Mais de 110 menores foram identificados recentemente na Espanha pelo compartilhamento de conteúdos com teor sexual nas redes sociais. No conteúdo há vídeos de momentos de intimidade publicados em plataformas como Instagram, Twitter ou YouTube.

Segundo a Polícia espanhola, há casos em que as imagens de crianças nuas ou seminuas foram compartilhadas pela família, mas existem outros em que foram os próprios menores que publicaram as imagens. O objetivo, diz o comunicado das autoridades, era “conseguir novos seguidores para os seus canais do Youtube ou mais likes nas suas publicações”.

Tito Morais, fundador do MiudosSegurosNa.Net, confessa que ficou “surpreendido” quando leu a notícia, mas, após alguma análise, considera que “faz sentido” tendo em conta a sociedade em que vivemos. “Vários estudos indicam que cada vez mais as redes sociais são um mecanismo de afirmação social perante os pares, sendo conhecidos vários efeitos negativos das mesmas em nível da saúde mental”, disse ele à DN Life.

Na opinião do promotor do projeto de segurança online, estas plataformas “promovem cada vez mais a superficialidade em detrimento da profundidade”. O que vale atualmente é sobretudo “o aparecer”, o que se “traduz na procura do like”. […]

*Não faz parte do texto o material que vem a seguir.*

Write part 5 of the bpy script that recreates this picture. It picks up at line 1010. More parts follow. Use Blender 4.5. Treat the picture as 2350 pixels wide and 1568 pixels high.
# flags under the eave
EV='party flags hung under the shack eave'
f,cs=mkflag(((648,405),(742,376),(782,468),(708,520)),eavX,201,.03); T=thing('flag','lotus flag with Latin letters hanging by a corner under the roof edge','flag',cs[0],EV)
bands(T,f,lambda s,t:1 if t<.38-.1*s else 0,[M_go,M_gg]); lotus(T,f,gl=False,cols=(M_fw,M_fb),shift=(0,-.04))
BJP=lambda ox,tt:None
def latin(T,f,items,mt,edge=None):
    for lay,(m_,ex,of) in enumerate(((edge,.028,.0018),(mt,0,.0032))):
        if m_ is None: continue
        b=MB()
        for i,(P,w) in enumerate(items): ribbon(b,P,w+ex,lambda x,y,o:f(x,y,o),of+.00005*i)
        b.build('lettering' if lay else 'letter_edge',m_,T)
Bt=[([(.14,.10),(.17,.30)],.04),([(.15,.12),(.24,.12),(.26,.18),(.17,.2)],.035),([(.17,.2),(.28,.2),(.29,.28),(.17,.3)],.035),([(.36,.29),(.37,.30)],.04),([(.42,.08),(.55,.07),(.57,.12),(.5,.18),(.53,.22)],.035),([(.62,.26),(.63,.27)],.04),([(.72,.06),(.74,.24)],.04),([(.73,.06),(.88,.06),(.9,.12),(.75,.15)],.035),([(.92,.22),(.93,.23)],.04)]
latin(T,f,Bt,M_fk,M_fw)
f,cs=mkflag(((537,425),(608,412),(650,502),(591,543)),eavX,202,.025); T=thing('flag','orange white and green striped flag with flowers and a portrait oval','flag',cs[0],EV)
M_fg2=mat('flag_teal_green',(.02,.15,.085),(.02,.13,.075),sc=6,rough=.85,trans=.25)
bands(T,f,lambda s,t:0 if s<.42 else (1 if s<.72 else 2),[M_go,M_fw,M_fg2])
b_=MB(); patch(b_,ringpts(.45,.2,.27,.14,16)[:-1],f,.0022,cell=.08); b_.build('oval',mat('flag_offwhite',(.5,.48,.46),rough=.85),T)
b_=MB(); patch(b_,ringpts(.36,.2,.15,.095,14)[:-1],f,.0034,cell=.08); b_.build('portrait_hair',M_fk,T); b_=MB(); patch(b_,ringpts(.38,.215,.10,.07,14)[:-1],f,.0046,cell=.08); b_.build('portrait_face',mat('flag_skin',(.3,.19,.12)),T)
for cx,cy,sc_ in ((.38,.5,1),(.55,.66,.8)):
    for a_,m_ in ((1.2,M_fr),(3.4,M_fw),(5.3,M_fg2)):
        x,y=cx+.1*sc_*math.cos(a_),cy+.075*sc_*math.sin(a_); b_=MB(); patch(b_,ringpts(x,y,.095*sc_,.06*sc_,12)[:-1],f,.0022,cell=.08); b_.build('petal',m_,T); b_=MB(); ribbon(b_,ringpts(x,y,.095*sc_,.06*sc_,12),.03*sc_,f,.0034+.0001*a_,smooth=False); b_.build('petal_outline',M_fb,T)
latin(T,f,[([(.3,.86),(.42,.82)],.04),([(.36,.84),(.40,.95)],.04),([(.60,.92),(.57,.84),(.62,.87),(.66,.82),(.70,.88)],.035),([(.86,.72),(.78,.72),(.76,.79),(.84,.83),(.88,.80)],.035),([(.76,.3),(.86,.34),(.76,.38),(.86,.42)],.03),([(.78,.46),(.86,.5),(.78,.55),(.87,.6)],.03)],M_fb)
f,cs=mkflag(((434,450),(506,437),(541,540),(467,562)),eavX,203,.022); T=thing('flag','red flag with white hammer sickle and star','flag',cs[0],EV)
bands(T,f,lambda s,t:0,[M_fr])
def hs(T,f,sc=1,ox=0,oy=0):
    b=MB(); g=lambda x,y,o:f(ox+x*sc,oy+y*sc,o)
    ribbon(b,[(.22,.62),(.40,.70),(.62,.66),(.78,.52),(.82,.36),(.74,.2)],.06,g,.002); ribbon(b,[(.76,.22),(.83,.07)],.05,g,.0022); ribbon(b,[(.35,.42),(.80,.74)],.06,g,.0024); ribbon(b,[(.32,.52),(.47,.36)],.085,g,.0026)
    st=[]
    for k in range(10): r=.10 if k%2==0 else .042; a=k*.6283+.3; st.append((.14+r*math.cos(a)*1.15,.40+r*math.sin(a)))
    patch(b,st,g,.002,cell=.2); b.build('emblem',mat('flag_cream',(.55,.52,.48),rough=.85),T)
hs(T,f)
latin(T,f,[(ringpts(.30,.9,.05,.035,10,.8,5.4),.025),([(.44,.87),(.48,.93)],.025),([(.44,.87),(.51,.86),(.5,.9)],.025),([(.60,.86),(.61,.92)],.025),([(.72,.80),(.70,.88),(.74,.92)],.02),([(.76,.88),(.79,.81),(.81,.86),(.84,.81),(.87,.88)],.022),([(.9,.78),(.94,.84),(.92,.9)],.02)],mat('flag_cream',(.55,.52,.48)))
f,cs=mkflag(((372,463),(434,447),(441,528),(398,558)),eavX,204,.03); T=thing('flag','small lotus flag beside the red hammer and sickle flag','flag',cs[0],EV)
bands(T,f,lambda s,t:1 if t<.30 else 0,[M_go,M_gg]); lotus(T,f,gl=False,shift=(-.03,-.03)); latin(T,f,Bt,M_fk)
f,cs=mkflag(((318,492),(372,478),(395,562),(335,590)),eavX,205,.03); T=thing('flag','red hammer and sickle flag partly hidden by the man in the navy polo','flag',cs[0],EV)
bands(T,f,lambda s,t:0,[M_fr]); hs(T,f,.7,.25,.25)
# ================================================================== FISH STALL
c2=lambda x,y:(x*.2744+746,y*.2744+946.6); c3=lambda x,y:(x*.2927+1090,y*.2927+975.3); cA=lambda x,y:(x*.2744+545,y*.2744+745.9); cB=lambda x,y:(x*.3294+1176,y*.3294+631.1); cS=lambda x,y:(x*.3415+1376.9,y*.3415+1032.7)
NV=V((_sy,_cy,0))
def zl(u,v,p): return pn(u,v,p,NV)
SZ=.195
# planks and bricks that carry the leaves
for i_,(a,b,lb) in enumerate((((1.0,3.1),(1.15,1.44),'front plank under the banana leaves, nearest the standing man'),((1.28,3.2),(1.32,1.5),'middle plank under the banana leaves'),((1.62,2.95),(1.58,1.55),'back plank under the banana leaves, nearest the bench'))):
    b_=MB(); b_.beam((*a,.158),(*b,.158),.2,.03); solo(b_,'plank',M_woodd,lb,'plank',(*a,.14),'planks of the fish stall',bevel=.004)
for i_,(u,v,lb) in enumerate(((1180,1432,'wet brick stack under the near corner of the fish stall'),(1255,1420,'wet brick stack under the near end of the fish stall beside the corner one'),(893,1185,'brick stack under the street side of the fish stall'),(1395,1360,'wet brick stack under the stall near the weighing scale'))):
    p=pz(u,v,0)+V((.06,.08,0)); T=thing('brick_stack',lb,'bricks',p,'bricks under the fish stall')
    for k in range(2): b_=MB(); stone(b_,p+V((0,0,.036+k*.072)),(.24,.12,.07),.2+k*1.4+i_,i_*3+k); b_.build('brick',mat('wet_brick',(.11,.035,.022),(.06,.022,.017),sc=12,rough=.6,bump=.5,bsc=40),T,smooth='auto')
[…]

O fato de crianças e adolescentes viverem “num ambiente altamente sexualizado e de saberem que o sexo e a transgressão atraem” pode ajudar a explicar o fenômeno. “Os jovens fazem o que veem fazer. Os videoclips são altamente erotizados, assistem a filmes que não são adequados para a idade”, explica a psicóloga Vânia Beliz, que tem participado em várias sessões sobre os perigos da internet nas escolas.

Ao mesmo tempo, “estão num processo de experimentação, de transgressão, de testar os limites”. O grande problema, frisa, “é que se colocam num cenário perigoso, porque a internet tem uma capacidade brutal de divulgação dos conteúdos”.

A necessidade de reconhecimento e de aparecer sempre existiu, lembra a sexóloga, “mas agora surge de uma forma mais perigosa”, porque acontece no meio digital. “Há necessidade de ser aceito, de fazer alguma coisa que suscite a atenção dos outros. Estão numa altura em que é importante ter aprovação”, refere a psicóloga, destacando que “o sexo vende, chama a atenção”.

Daniel Cardoso, professor na Universidade Lusófona de Humanidades e Tecnologias e membro do projeto EU Kids Online, também não tem conhecimento de casos como aqueles que foram relatados na Espanha.

“Mas, do que tenho visto, os jovens e as jovens, como quaisquer outras pessoas com vida sexual, sexualidade, interesses íntimos e que vivem numa sociedade que sobrevaloriza a sexualidade e a experiência sexual, acabam por mobilizar as suas próprias representações, às vezes por questões motivadas pela sua própria vontade, outras vezes para fins mais instrumentais, como parece ser o caso”, explica o pesquisador.

“Tecnicamente, o que produzem pode ser considerado pornografia infantil, o que mostra o quão pouco adaptadas à realidade as nossas leis estão”, diz Daniel Cardoso. “Esse tipo de ação têm de ser lido no contexto de uma sociedade e cultura que sobrevaloriza a questão da nudez, da sexualidade e da sexualização dos corpos”, acrescenta.

“Vivemos numa sociedade que hiperssexualiza os jovens e, quando estes começam a testar os seus limites, achamos que é problemático, mas não problematizamos o contexto”, diz Daniel Cardoso, que prefere colocar a questão de uma outra forma. “Que sociedade é esta que faz com que este tipo de ação faça sentido? Se fazem isto, é porque têm resultados. Que cultura é esta que incentiva e mobiliza estes tipos de práticas?”.

Nas escolas, conta Vânia Beliz, o mais frequente é ler testemunhos de crianças e adolescentes “que já compartilharam conteúdo erótico ou íntimo, que se filmaram ou que receberam ameaças” relacionadas com o sexting. Segundo a psicóloga, os promotores das ações de sensibilização leem “coisas horríveis” quando pedem relatos escritos, como casos em que as meninas tinham enviados nudes aos namorados que os mostraram aos amigos ou que tinham ido à festas, consumido bebidas alcoólicas e filmado situações íntimas.

Tito de Morais, que há vários anos tem alertado sobre esta problemática, diz que em Portugal o que se sabe é que “há jovens que praticam sexting e que são coagidos a fazê-lo por namorados ou namoradas”. Daí “resulta muitas vezes em sextortion (para extorsão de dinheiro ou favores sexuais)” e, em alguns casos, revenge porn, ou seja, publicação de vídeos ou imagens de cariz sexual sem o consentimento do outro.